Some mornings are misty and some are bright and clear; a clear sky can mean a touch of ‘grass frost’, very wet to walk through. Nevertheless, it’s summer. The birds are here, nesting; the surface of the river is exuberantly covered with blossom, plant growth, bits and pieces. It looks warm even early in the morning when the temperature hasn’t caught up with the season! The river is calm, between banks growing lush with summer foliage. Some mornings it’s raining, though infrequently now, almost as if the season has gone back several weeks – though the birds seem to sing through it very happily.

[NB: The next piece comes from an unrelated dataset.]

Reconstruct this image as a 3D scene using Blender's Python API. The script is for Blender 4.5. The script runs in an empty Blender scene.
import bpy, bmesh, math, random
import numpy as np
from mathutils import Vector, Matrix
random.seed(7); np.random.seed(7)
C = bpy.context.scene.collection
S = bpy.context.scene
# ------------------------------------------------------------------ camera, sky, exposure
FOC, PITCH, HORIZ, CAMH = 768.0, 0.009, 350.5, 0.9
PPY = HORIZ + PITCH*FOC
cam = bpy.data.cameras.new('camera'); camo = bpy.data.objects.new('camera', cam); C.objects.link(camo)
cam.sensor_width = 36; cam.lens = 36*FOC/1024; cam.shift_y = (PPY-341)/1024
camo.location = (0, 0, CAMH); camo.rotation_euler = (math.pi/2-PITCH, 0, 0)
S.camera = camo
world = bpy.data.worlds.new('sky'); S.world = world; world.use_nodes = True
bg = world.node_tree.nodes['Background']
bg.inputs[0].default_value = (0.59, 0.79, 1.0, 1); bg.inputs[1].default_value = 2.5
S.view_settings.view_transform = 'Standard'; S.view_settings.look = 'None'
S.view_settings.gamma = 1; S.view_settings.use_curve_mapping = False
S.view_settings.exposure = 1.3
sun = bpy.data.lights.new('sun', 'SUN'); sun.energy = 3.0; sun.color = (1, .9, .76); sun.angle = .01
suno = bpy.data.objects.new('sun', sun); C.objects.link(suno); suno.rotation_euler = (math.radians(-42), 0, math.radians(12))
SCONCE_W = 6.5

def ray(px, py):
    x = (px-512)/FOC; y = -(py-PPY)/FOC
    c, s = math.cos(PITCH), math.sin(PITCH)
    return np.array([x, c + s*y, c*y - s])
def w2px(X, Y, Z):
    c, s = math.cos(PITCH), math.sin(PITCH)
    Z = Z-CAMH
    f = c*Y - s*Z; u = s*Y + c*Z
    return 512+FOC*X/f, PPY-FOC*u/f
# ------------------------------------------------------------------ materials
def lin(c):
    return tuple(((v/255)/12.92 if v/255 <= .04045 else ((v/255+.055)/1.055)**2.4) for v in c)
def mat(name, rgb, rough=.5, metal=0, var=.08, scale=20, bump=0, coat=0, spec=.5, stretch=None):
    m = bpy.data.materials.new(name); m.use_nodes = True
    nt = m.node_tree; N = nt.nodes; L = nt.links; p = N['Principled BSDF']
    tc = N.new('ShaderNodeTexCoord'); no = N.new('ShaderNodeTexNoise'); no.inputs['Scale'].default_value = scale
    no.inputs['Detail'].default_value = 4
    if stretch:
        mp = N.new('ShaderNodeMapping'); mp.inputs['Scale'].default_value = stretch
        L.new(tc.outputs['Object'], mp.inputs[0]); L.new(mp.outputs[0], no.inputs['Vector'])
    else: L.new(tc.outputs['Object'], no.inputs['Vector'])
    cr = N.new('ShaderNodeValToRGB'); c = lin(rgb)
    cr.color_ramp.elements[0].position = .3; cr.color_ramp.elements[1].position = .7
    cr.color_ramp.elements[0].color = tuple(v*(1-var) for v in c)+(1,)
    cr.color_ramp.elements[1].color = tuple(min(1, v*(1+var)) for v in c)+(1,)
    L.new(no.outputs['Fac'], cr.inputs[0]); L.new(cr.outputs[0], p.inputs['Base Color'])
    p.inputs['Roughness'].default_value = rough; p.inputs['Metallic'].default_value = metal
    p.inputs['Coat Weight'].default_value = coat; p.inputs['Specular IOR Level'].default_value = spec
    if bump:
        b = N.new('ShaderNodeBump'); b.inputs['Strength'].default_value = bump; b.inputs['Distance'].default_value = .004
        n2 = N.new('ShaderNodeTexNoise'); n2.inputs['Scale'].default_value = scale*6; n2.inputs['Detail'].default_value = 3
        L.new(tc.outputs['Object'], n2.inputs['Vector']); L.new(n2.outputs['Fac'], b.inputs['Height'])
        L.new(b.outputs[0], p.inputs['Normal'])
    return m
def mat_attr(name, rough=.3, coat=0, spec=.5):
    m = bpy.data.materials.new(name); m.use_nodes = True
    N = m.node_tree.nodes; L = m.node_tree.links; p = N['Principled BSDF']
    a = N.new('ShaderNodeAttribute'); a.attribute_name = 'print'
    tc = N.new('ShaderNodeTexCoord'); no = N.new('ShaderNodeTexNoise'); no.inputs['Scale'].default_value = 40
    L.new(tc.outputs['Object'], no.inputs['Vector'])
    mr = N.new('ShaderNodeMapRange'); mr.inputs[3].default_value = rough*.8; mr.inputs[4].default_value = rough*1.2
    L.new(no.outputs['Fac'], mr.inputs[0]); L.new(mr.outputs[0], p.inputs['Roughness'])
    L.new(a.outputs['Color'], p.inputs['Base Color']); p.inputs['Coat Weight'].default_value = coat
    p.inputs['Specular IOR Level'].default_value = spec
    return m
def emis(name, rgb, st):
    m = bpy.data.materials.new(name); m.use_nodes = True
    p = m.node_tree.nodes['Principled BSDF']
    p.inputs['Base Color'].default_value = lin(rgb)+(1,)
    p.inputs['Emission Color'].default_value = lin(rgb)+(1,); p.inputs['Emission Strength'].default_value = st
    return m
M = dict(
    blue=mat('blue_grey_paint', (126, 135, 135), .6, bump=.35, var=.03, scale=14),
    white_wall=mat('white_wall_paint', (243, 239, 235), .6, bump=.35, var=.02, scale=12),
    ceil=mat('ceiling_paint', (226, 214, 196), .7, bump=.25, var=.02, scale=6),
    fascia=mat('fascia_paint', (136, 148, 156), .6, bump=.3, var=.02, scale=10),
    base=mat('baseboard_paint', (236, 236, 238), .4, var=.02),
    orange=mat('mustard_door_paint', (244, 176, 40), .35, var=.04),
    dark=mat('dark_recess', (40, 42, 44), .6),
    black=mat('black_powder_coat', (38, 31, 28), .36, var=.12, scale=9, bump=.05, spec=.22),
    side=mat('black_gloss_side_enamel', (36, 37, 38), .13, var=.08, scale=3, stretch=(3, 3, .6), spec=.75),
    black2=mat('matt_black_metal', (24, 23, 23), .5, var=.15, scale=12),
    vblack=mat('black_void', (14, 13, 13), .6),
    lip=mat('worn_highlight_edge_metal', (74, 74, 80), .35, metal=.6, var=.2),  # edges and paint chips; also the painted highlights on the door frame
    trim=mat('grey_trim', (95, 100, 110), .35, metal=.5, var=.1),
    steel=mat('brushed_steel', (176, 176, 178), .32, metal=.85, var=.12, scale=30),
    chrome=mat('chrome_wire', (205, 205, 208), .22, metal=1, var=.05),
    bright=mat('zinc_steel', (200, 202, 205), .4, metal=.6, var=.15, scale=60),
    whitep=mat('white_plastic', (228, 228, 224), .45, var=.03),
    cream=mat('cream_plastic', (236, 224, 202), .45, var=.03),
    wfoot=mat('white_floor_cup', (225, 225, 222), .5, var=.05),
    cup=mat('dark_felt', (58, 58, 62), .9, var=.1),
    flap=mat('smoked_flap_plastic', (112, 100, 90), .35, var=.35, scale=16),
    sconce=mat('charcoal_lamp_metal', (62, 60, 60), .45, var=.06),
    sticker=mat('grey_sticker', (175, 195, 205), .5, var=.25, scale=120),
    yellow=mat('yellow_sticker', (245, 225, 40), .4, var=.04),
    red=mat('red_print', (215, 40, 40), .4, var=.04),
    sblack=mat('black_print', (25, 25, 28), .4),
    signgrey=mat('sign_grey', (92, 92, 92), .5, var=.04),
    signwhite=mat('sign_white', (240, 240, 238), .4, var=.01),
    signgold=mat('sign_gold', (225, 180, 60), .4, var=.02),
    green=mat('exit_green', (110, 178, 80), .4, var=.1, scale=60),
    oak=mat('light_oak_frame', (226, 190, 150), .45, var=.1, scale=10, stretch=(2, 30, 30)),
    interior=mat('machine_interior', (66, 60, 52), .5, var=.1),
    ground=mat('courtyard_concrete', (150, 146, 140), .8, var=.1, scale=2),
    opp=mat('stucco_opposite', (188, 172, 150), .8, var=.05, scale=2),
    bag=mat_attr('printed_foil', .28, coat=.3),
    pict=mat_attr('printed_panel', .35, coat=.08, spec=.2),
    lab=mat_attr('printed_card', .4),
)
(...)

Birdsong mellows after a while, as if the crucial and exciting work of mating and nest building is complete. There is, I’m sure, plenty of food for small birds with all these insects. Swifts or sand martins arrive a little later than the rest; I never see their nests, though the birds themselves are very much in evidence with their characteristic flight, and as they grow in numbers even sitting in a long line on telegraph wires. Early in the morning, the river surface is mirror-like, smooth and dark; at mid-day with the sun up above I may be able to see fish swimming through it.
I mostly ignore the people – principally those who park along the riverbank from now right through the summer. I want a private space and mostly so do they. The farmer finally delivers his cattle into the field and I can’t ignore them when they are nearby because they are so curious that they won’t leave me alone. They have three large fields joined together though, and usually when I arrive they are either far away or just deciding that it’s time to wander into the next field. I settle for a short while beside the river and jot down my thoughts in my notebook.